Your reported values of 115, 120, 140 and 140 PSI cranking pressure are very low compared to the standard value of 175-185 PSI shown in WSM-145 for a Series V Alpine engine. Based on your reported numbers, it is not surprising that your engine is reluctant to start.

You also posted that "the engine started knocking", but you did not say anything about checking the main and / or rod bearings.

It might be time to have a qualified shop take a good look at your engine.
 

hartmandm

Moderator
Diamond Level Sponsor
I think the interesting comment was the car would fire up right away when you first acquired it. Then it slowly deteriorated to it taking about 10 minutes of cranking + waiting to get it started. I'm not sure what that might point to ...

What carb are you using now - the Weber or Strombergs?

How do you know you are getting fuel during cranking? Do you have the original fuel pump or an electric pump?

Using a choke that is properly adjusted?

Did you check the valve lashes?

Were those compression values obtained with all spark plugs removed?

Mike
 

Bill Blue

Platinum Level Sponsor
"Were those compression values obtained with all spark plugs removed? "
And the throttle wide open?

Bill
 

clockman666

Donation Time
Yes. Assuming you understand that #1 cyl is at the front of the engine, nearest the radiator, it all sounds about correct. But do note that both #1 and #4 cyl will "push air" out of the spark plug hole at TDC. But #4 will have a valve open during most of that stroke, and #1 will not . If you actually felt significant pressure on your thumb such that you could not hold your thumb in place then indeed that cyl was on the compression/ firing stroke. What you said was that it "pushed air out" . Not quite the same as "I could not hold my thumb in place". BTW, I see I made a mistake in how to do a 180 swap. You swap #1 wire with #4 and #2 with #3.

Tom
Yes like you said it blew my thumb right off the hole, on the cyl. closest to the radiator. I just tried swapping the wires around and still nothing...
 

clockman666

Donation Time
An engine will almost always start / run if it has adequate compression, adequate fuel and adequate spark at the right time.

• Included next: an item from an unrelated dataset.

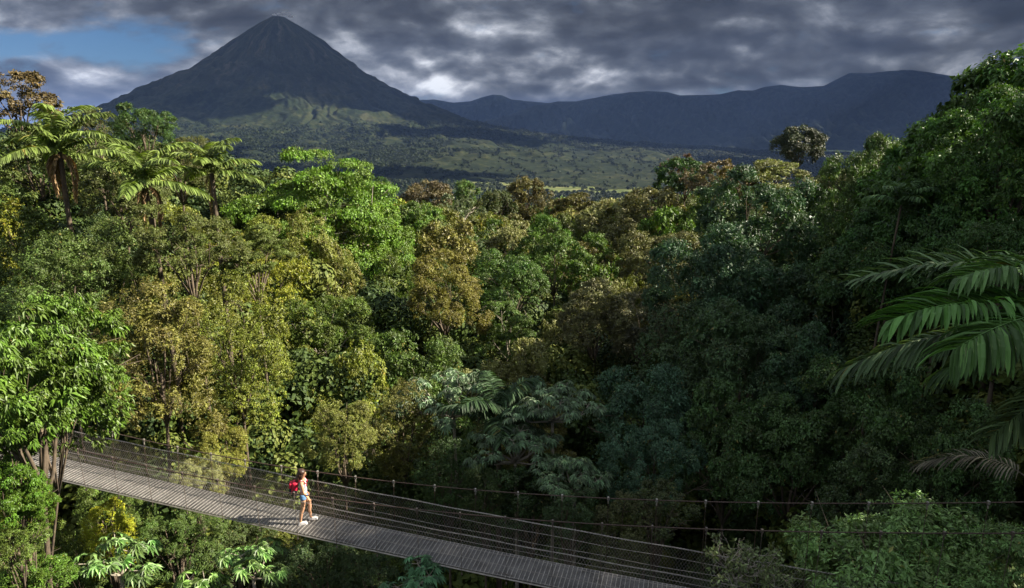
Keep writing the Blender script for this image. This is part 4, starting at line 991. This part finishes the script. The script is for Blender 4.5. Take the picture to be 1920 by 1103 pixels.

Your reported values of 115, 120, 140 and 140 PSI cranking pressure are very low compared to the standard value of 175-185 PSI shown in WSM-145 for a Series V Alpine engine. Based on your reported numbers, it is not surprising that your engine is reluctant to start.

You also posted that "the engine started knocking", but you did not say anything about checking the main and / or rod bearings.

It might be time to have a qualified shop take a good look at your engine.
I did not check the bearings... I guess I probably should of. I'm a bit of a novice that is somewhat mechanically inclined. I am a certified clockmaker, so I'm somewhat handy, but I didn't think to check that stuff.
 

clockman666

Donation Time
I think the interesting comment was the car would fire up right away when you first acquired it. Then it slowly deteriorated to it taking about 10 minutes of cranking + waiting to get it started. I'm not sure what that might point to ...

What carb are you using now - the Weber or Strombergs?

How do you know you are getting fuel during cranking? Do you have the original fuel pump or an electric pump?

Using a choke that is properly adjusted?

Did you check the valve lashes?

Were those compression values obtained with all spark plugs removed?

Mike
I have the weber 32/36 that I put on a few months back. I have the original fuel pump that I rebuilt, so you can see it in the glass bowl, and I took the hose of the carb and cranked it and gas shot out, also you can see the gas squirt in the carb when you open the throttle. When I pull the choke out it closes the plate all the way. I did not check the valves. Yes I took all the plugs out when I did the compression test.